Via Marc Ambinder, Carnegie Mellon's student newspaper, The Tartan, exposes the sausage-making that goes into an Obama campaign event:
While the crowd was indeed diverse, some students at the event questioned the practices of Mrs. Obama’s event coordinators, who handpicked the crowd sitting behind Mrs. Obama. The Tartan’s correspondents observed one event coordinator say to another, “Get me more white people, we need more white people.” To an Asian girl sitting in the back row, one coordinator said, “We’re moving you, sorry. It’s going to look so pretty, though.”
“I didn’t know they would say, ‘We need a white person here,’?” said attendee and senior psychology major Shayna Watson, who sat in the crowd behind Mrs. Obama. “I understood they would want a show of diversity, but to pick up people and to reseat them, I didn’t know it would be so outright.”

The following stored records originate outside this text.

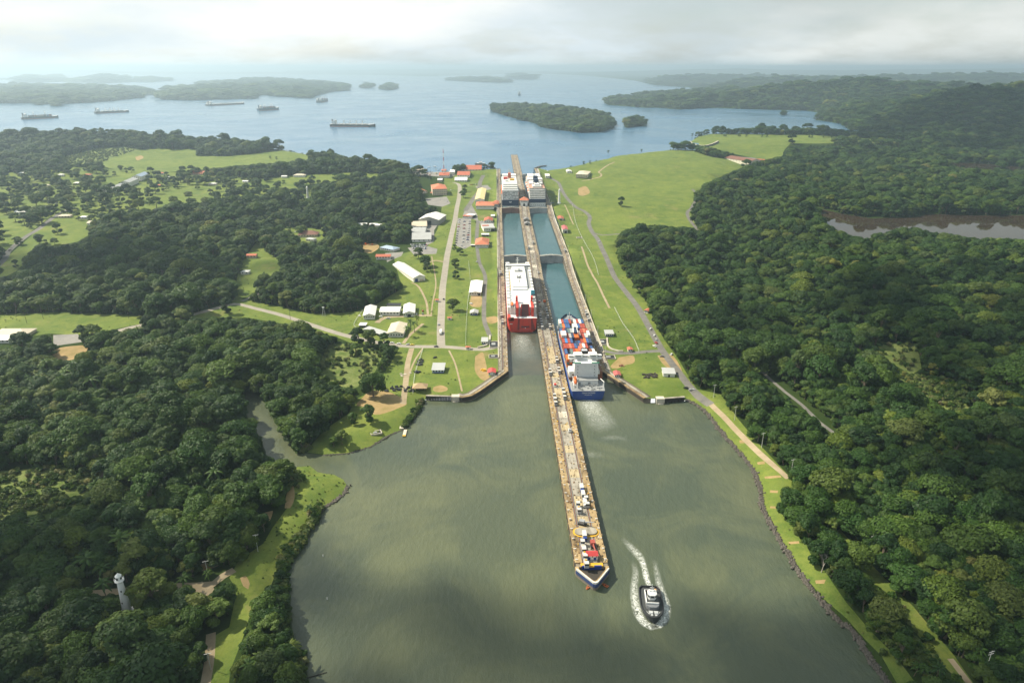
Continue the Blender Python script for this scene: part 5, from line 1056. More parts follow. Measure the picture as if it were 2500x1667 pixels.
for s in (-1, 1):
    for k in range(25):
        y = 18+k*6.4; 
        if s > 0 and 40 < y < 52: continue
        b = MB(); b.box(s*14.1-1.35, s*14.1+1.35, y, y+3.4, 23.5, 26.2+.5*(k % 2)); b.build('vent_house', WHITE if k % 3 else OFFW, rs)
for s in (-1, 1): MB().box(s*12.7-2.4, s*12.7+2.4, 176, 181, 23.5, 27).build('bow_house', WHITE, rs)
b = MB(); b.cyl((0, 178, 23.5), (0, 178, 34), .6, .3, 7); b.box(-2.2, 2.2, 177.7, 178.3, 30, 30.6); b.box(-1.2, 1.2, 177.6, 178.4, 33, 33.4); b.build('radar_mast', WHITE, rs)
MB().box(-12, 12, 182, 182.6, 23.5, 25).build('breakwater', WHITE, rs)
# ramp, folded upright between red posts
rp = MB(); rp.add([(-3.2, -.6, 2.2), (9.5, -.6, 2.2), (7.8, 13, 26.4), (-1.2, 13, 26.4), (-3.2, -.2, 1.9), (9.5, -.2, 1.9), (7.8, 14, 26.2), (-1.2, 14, 26.2)], [(0, 1, 2, 3), (4, 7, 6, 5), (0, 3, 7, 4), (1, 5, 6, 2), (3, 2, 6, 7), (0, 4, 5, 1)]); rp = rp.build('stern_ramp', HULLR, rs)
b = MB(); b.add([(-1.2, -.75, 5.6), (7.4, -.75, 5.6), (6.8, 12.9, 26.9), (-.4, 12.9, 26.9)], [(0, 1, 2, 3)]); b.build('ramp_roadway', MAROON, rp)
b = MB()
for k in range(1, 12): u = k/12; b.box(-1.2+u*.8, 7.4-u*.6, -.87+13.65*u, -.72+13.65*u, 5.6+21.3*u, 5.8+21.3*u)
b.build('ramp_rib', MAROON, rp)
for x in (-5.2, 11.0): b = MB(); b.prism([(x-1.3, 5), (x+1.3, 5), (x+1.3, 30), (x-1.3, 30)], 15.5, 25.5); b.prism([(x-1.1, 26), (x+1.1, 26), (x+1.1, 31), (x-1.1, 31)], 25.5, 30.5); b.build('ramp_post', HULLR, rs)
MB().add([(-15.25, -.02, 2), (15.25, -.02, 2), (15.2, -.02, 3)], [(0, 1, 2)])
b = MB(); b.box(-9.0, -5.0, -.25, .4, 3.0, 15.6); b.box(10.6, 14.6, -.25, .4, 3.0, 15.6); b.build('stern_frame', HULLR, rs); b = MB(); b.add([(-5.2, -.34, 3.2), (-3.2, -.34, 2.4), (-2.6, -.34, 15.2), (-4.6, -.34, 15.2)], [(0, 1, 2, 3)]); b.add([(9.5, -.34, 2.4), (13.4, -.34, 3.6), (10.4, -.34, 15.2), (9.0, -.34, 15.2)], [(0, 1, 2, 3)]); b.build('ramp_recess', paint((.20, .03, .025), .6, .3), rs)
MB().box(-14.6, -9.0, .0, 3.0, 12.6, 15.7).build('mooring_recess', MAROON, rs)
b = MB(); b.ball((0, 0, 0), 1.7, 10, 8); lb = b.build('lifeboat', ORANGE, rs, loc=(-10.4, 15, 26.6), rot=(radians(-8), 0, 0), scale=(1, 4.6, 1)); 
b = MB()
for x in (-12.7, -8.1): b.box(x-.2, x+.2, 4, 26, 23.5, 26); b.cyl((x, 4, 25.6), (x, 1, 18), .2, n=5)
b.cyl((-12.7, 1, 18), (-10.4, 4, 15.8), .2, n=5); b.cyl((-8.1, 1, 18), (-10.4, 4, 15.8), .2, n=5); b.build('lifeboat_frame', WHITE, rs)
MB().box(11.6, 15.5, 22, 30, 23.5, 27.5).build('engine_casing', GREYD, rs); b = MB(); b.box(11.4, 15.5, 52, 55, 23.6, 29); b.box(11.4, 15.5, 47, 49, 23.6, 28); b.build('blue_crane', TEAL, rs); MB().box(12.3, 14.8, 40, 47, 23.6, 27).build('dark_housing', HULLK, rs)
MB().box(-13.4, -10.4, -.32, -.25, 9.0, 9.7).build('name_plate', OFFW, rs); b = MB(); b.ball((3.2, -.9, 4.9), .5, 8, 6); b.build('ramp_hook', OFFW, rs)
b = MB(); handrail(b, [(-15.2, 14, 23.6), (-15.2, 178, 23.6)], 1.1, 4); handrail(b, [(15.2, 14, 23.6), (15.2, 178, 23.6)], 1.1, 4); b.build('deck_rail', WHITE, rs)
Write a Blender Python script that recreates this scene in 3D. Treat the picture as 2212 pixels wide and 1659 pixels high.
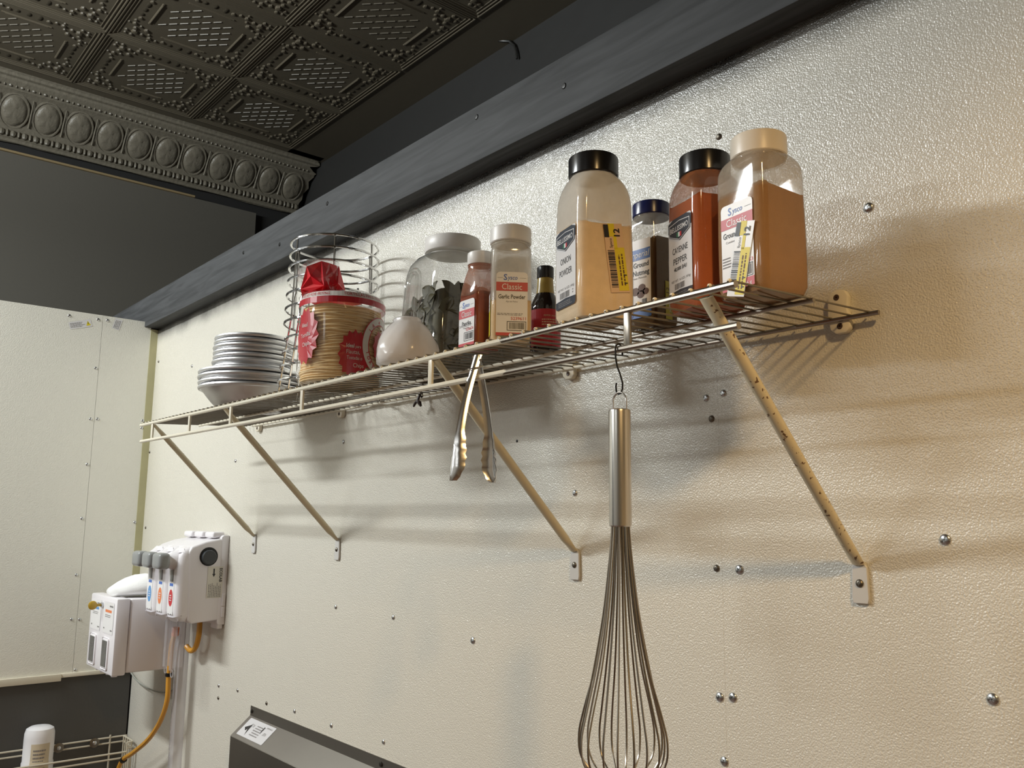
import bpy, bmesh, math, random
from mathutils import Vector, Matrix
random.seed(7)
PI = math.pi
R = math.radians
sc = bpy.context.scene
for o in list(bpy.data.objects):
    bpy.data.objects.remove(o)
COL = sc.collection

# ------------------------------------------------------------------ camera
cam_d = bpy.data.cameras.new('camera')
cam = bpy.data.objects.new('camera', cam_d)
COL.objects.link(cam)
sc.camera = cam
cam_d.sensor_fit = 'HORIZONTAL'
cam_d.sensor_width = 36.0
cam_d.lens = 1875.0 / 2212.0 * 36.0
cam_d.clip_start = 0.02
yaw, pitch, roll = -0.872197064, 0.156655895, 0.010808942
f = Vector((math.cos(pitch)*math.sin(yaw), math.cos(pitch)*math.cos(yaw), math.sin(pitch)))
r0 = Vector((math.cos(yaw), -math.sin(yaw), 0))
u0 = r0.cross(f)
r1 = math.cos(roll)*r0 + math.sin(roll)*u0
u1 = -math.sin(roll)*r0 + math.cos(roll)*u0
M = Matrix((r1, u1, -f)).transposed().to_4x4()
M.translation = Vector((3.35475, -1.05, 1.65))
cam.matrix_world = M

# ------------------------------------------------------------------ world, lamps, exposure
world = bpy.data.worlds.new('world')
sc.world = world
world.use_nodes = True
world.node_tree.nodes['Background'].inputs[0].default_value = (0.9, 0.95, 1.0, 1)
world.node_tree.nodes['Background'].inputs[1].default_value = 0.05
sc.view_settings.view_transform = 'Standard'
sc.view_settings.look = 'None'
sc.view_settings.exposure = 0.0
sc.view_settings.gamma = 1.0
sc.view_settings.use_curve_mapping = False

def area(name, loc, target, sx, sy, power, col):
    d = bpy.data.lights.new(name, 'AREA')
    d.shape = 'RECTANGLE'
    d.size, d.size_y = sx, sy
    d.energy = power
    d.color = col
    o = bpy.data.objects.new(name, d)
    COL.objects.link(o)
    o.location = loc
    v = Vector(target) - Vector(loc)
    o.rotation_euler = v.to_track_quat('-Z', 'X').to_euler()
    return o

COOL = (0.96, 1.0, 1.0)
# suspended fluorescent fixtures of the kitchen and one added fill shaped alike, long side along the shelf wall, open above and below
def fixture_or_fill(loc, sx, sy, power):
    h = sy/2+.004
    for off, rot in (((0, 0, -h), (0, 0, 0)), ((0, 0, h), (PI, 0, 0)), ((0, h, 0), (PI/2, 0, 0)), ((0, -h, 0), (-PI/2, 0, 0))):
        o = area('fixture_or_fill_lamp', (loc[0]+off[0], loc[1]+off[1], loc[2]+off[2]), (0, 0, 0), sx, sy, power, COOL)
        o.rotation_euler = rot
fixture_or_fill((0.40, -2.05, 3.2), 1.25, 0.09, 47)
fixture_or_fill((0.20, -4.35, 3.2), 1.25, 0.09, 24)
fixture_or_fill((3.0, -5.2, 3.2), 1.25, 0.30, 5)  # added fill behind the camera, no known source; brightens jar fronts and partition
# warm bulb further along the kitchen
d = bpy.data.lights.new('warm_shaded_lamp', 'SPOT')
d.energy = 128
d.color = (1.0, 0.65, 0.28)
d.shadow_soft_size = 0.085
d.spot_size = R(142); d.spot_blend = 0.30
o = bpy.data.objects.new('warm_shaded_lamp', d)
COL.objects.link(o)
o.location = (4.40, -1.30, 3.0)

# ------------------------------------------------------------------ materials
MATS = {}
def lin(c):
    return tuple((x/12.92 if x <= .04045 else ((x+.055)/1.055)**2.4) for x in c)
def rgb(r_, g, b):
    return lin((r_/255, g/255, b/255))

class NT:
    def __init__(s, m):
        s.t = m.node_tree; s.n = s.t.nodes; s.l = s.t.links
    def new(s, kind, **kw):
        nd = s.n.new(kind)
        for k, v in kw.items():
            setattr(nd, k, v)
        return nd
    def link(s, a, b):
        s.l.new(a, b)

def mat(name, col, rough=0.5, metal=0.0, bump=None, var=None, spec=0.5, coat=0.0, aniso=0.0, trans=0.0, sss=0.0):
    if name in MATS:
        return MATS[name]
    m = bpy.data.materials.new(name)
    m.use_nodes = True
    t = NT(m)
    p = t.n['Principled BSDF']
    p.inputs['Base Color'].default_value = (*col, 1)
    p.inputs['Roughness'].default_value = rough
    p.inputs['Metallic'].default_value = metal
    p.inputs['Specular IOR Level'].default_value = spec
    p.inputs['Coat Weight'].default_value = coat
    p.inputs['Coat Roughness'].default_value = 0.08
    if trans: p.inputs['Transmission Weight'].default_value = trans
    tc = t.new('ShaderNodeTexCoord')
    if var:       # (scale, amount)
        nz = t.new('ShaderNodeTexNoise'); nz.inputs['Scale'].default_value = var[0]; nz.inputs['Detail'].default_value = 4
        t.link(tc.outputs['Object'], nz.inputs['Vector'])
        rp = t.new('ShaderNodeMapRange'); rp.inputs[3].default_value = 1-var[1]; rp.inputs[4].default_value = 1+var[1]
        t.link(nz.outputs['Fac'], rp.inputs[0])
        mx = t.new('ShaderNodeVectorMath', operation='SCALE')
        mx.inputs[0].default_value = col
        t.link(rp.outputs[0], mx.inputs['Scale'])
        t.link(mx.outputs[0], p.inputs['Base Color'])
    if bump:      # (scale, strength, distance)
        nz = t.new('ShaderNodeTexNoise'); nz.inputs['Scale'].default_value = bump[0]; nz.inputs['Detail'].default_value = 3
        t.link(tc.outputs['Object'], nz.inputs['Vector'])
        b = t.new('ShaderNodeBump'); b.inputs['Strength'].default_value = bump[1]; b.inputs['Distance'].default_value = bump[2]
        t.link(nz.outputs['Fac'], b.inputs['Height'])
        t.link(b.outputs[0], p.inputs['Normal'])
    MATS[name] = m
    return m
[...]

Ambinder deems this "[a] rare, unforced error committed by the Obama campaign's site advance teams"; but I don't really see how. Clearly, the Benneton-ish displays of diversity on the risers behind Obama (and Hillary, too) don't just happen by accident; the campaign advance teams are exquisitely sensitive to the racial make-up of the people standing behind the candidates, so, inevitably, they shuffle people around to make a prettier picture. I guess the error is the actual use of the words "white person" when doing the shuffling. Maybe they need to develop some code words: "We need a scoop of vanilla in the second row!"